Basically, if this was a production cell I would have spent about 90 minutes on the sound, but for a quick test, I spent maybe 5 minutes.

It's good feedback though, it helps me get a read on what level of detail different people notice. If I can justify the time expenditure, or simply make it fast and easy, I can actually do acoustic matching to the shape and size of each space. I think though, that IT's solution of just doing a more standard studio verb narration track would be more efficient over the long haul. I'd probably be looking at about 1200 of these before it's over, so a couple extra steps per instance can add up.
 
have you considered first person? it's simpler wordage.

"This heats make mes parched! should I be traveling by night? it seems to stretch on forever..."
It's a valid idea. Something I'm interested in is developing the persona of the cat. I think I could help the audience bond with it in this way. I'm not nuts about first person, but your thought process is dead on, exploring unique options, trying them out, and just seeing where the chemistry is the strongest.

In terms of the cat's personality, if that comes into play through this narration, I only have some broad strokes. I think it's just an animal surviving, not cute or silly, but occasionally funny, sometimes cunning, perhaps a bit relatable.

I'm thinking about a mild humor element based on misperceptions of the human world. It's been done before, but it can be somewhat charming if properly executed.

"he watched from the shadows, analyzing the pattern, looking for an opening to cross. Every few hours, the car beast would open up one of it's terrifying horizontal jaws and swallow one or more of the humans. After feeding, the car the car would immediately go out to roam, perhaps in search of additional humans to devour. Regardless of why, this was his opening, once the car had gone and was no longer guarding the apartment, he could make his way inside"
 
This may sound crazy, but I'm considering just giving the can Mike Armentrout's personality. Kind of tired and wise, and totally in control of outlandish situations is a listless, bored way. It's just such a different kind of protagonist compared to the energetic, idealistic heroes of mainstream storytelling. Pragmatic, and dry, with the humor pivoting on the straight man dynamic.

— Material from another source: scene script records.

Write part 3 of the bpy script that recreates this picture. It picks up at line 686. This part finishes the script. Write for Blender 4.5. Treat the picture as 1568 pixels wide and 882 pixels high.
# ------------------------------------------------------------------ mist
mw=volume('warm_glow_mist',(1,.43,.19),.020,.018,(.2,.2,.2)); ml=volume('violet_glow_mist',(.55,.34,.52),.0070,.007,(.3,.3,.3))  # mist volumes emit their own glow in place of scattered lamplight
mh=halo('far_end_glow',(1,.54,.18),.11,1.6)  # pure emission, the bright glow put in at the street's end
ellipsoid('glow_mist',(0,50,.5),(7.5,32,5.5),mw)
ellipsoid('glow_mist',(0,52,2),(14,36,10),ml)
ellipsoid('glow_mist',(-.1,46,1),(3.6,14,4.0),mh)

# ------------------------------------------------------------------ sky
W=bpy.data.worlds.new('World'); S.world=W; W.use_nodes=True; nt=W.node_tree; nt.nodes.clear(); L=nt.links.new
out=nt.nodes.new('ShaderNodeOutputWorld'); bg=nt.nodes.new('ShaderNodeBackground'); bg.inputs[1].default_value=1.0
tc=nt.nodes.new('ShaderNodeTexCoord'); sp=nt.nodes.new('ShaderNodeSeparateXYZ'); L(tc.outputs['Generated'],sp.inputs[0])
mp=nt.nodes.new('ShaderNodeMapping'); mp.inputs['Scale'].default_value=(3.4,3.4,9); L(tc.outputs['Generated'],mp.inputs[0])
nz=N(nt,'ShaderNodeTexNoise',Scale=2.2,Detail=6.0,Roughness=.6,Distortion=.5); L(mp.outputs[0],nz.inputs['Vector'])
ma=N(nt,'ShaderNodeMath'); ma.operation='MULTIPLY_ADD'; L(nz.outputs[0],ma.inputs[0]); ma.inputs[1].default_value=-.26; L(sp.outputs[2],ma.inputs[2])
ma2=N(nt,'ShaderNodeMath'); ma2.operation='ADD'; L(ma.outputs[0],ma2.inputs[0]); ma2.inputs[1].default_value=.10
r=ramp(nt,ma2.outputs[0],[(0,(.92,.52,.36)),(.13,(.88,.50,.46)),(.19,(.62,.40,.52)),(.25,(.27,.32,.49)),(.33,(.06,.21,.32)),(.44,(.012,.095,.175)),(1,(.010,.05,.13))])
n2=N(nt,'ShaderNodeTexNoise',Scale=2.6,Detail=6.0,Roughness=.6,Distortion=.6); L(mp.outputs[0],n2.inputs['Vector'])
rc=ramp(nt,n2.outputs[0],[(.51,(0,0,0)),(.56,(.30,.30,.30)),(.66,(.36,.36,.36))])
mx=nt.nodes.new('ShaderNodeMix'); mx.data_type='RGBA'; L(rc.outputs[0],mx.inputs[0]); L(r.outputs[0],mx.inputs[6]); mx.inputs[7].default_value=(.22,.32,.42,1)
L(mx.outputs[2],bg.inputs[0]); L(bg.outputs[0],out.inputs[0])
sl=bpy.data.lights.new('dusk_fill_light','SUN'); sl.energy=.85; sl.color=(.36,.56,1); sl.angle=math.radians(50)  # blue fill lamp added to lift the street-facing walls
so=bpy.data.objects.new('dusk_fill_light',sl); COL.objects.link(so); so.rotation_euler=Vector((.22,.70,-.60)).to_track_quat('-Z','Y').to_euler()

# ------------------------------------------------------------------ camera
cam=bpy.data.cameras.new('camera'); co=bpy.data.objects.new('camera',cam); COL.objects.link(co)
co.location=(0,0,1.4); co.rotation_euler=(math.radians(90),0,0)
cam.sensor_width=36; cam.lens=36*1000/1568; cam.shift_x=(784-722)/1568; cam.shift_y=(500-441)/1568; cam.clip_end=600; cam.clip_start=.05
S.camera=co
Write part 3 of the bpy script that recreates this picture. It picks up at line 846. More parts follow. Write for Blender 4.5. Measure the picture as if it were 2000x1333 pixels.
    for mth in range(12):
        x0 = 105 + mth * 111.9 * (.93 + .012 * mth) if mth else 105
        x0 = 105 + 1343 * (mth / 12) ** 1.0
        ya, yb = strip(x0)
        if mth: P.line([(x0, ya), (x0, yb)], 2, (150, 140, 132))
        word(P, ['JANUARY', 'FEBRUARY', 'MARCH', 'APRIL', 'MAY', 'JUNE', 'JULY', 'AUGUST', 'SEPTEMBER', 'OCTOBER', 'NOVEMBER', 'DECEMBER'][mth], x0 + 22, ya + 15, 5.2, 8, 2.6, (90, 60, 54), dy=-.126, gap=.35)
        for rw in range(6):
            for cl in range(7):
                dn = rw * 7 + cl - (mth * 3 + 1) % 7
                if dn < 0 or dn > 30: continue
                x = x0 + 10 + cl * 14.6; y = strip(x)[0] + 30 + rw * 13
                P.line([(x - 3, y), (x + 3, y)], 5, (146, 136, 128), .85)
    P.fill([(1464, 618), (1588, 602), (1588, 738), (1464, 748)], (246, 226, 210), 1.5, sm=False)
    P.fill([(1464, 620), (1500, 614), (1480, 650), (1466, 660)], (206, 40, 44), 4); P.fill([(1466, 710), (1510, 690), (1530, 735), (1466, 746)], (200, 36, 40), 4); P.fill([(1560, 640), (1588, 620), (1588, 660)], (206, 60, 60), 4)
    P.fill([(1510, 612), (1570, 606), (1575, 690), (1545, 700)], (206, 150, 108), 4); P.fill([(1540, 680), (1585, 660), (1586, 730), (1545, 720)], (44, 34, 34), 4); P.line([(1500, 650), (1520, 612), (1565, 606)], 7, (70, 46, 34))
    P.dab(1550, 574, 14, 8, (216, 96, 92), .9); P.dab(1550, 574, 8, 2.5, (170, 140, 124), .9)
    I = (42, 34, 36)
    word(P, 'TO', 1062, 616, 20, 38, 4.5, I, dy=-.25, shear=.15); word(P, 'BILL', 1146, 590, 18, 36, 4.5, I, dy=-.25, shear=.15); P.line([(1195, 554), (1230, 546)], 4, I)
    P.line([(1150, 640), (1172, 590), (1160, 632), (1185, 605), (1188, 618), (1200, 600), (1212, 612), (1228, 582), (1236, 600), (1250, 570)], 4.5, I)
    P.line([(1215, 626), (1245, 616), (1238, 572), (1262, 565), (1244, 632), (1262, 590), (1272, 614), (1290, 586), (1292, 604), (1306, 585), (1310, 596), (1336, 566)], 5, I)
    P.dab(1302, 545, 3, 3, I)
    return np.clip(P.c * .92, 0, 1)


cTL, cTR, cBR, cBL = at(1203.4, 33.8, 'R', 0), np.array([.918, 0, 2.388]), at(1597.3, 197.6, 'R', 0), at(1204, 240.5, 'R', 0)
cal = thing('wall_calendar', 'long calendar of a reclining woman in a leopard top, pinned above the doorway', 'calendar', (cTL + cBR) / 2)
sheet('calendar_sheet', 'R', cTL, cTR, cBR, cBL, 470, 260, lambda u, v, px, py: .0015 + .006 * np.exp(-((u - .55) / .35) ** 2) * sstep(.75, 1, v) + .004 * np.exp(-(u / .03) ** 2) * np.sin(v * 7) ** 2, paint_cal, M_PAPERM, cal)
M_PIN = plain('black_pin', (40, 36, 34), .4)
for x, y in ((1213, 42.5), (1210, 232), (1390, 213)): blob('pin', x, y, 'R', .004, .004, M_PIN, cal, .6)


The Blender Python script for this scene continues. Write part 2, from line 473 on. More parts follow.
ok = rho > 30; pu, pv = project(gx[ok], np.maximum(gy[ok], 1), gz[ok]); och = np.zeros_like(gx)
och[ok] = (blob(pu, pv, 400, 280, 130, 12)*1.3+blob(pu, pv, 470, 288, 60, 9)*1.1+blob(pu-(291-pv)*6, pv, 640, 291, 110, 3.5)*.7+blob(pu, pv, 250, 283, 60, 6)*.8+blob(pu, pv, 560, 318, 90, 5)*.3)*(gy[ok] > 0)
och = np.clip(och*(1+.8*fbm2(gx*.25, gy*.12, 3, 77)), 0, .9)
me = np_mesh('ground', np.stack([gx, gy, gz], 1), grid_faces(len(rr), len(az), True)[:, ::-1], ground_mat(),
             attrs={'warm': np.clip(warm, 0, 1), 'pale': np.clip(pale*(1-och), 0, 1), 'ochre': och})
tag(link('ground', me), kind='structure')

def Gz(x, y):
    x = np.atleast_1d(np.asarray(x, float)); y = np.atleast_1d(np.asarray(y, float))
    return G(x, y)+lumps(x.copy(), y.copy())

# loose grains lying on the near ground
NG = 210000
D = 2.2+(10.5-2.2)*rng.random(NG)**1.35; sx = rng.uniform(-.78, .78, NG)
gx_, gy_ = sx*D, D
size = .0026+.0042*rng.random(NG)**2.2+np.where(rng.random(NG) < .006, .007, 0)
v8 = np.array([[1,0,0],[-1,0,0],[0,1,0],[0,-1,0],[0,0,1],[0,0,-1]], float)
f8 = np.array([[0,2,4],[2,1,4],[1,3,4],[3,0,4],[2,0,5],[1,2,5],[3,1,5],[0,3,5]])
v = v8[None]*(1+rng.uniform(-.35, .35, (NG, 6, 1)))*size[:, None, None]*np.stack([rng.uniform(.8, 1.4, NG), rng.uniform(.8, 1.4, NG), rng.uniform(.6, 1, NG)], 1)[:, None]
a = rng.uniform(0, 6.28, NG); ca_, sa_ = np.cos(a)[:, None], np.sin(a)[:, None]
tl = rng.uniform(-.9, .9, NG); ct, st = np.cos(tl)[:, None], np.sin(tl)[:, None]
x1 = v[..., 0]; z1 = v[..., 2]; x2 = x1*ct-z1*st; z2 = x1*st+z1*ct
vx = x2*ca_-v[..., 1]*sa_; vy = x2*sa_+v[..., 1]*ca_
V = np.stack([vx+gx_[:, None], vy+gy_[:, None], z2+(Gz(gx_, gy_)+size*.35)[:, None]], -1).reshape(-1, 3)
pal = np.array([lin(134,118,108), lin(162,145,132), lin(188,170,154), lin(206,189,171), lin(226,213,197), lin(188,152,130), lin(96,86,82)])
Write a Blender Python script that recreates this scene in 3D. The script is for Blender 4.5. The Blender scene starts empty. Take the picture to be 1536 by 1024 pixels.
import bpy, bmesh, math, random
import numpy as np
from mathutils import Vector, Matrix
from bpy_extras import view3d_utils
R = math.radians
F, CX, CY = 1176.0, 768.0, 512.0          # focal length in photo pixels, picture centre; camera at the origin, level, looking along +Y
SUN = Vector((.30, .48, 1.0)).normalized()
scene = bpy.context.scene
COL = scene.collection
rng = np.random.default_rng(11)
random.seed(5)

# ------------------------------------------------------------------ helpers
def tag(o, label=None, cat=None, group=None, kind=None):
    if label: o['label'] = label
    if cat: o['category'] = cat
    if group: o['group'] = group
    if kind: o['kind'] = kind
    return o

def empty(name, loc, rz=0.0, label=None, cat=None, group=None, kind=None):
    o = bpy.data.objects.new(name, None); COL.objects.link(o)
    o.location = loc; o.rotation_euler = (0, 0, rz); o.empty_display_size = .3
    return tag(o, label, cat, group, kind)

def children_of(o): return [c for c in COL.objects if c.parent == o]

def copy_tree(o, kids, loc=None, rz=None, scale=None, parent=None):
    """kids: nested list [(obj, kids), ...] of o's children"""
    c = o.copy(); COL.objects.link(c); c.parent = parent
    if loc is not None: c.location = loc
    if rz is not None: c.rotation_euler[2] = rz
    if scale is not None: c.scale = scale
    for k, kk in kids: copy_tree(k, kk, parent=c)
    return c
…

Right now, I'm just trying out all sorts of ideas. BTW, I can totally see a version like you outlined, with the animal speak working. I don't think it's the direction I want to go, but I do think it would work. The Gollum character really worked with audiences, better than I would have imagined really.
 
Superb Nate!, Gosh i wouldn't have noticed about the woman's voice being computerised!, Eye catching, great crystal clear,
voice, smooth production in all area's, Zey The Mouse says 'Hello' to the Cat, lol, ;)

regards :)
 
I liked the narration overall, just sounds perhaps a little stiff but still good. For the cat being thirsty, like what if the sound design changes only when it needs water; the water sources being more amplified while walking past or near one? Cats sweat through their paw pads. What about adding a panting/slower walking animation, with a red 'aura' around the feet? Or if when hungry, mice or bird sounds are enhanced?

But cats do speak, just not human english. (Well, like dogs, not usually lol) They have thousands of vocalizations meaning different things. Ever see a cat 'wanting' a mouse it sees, or a bird out side? Some cats do a 'waa wah waa wah' mouth sound/movement. What about adding a sound like that, and an icon of food, a fish icon or whatever fades onto the screen? Hope progress is going well for you, I know this is a bit of an other post.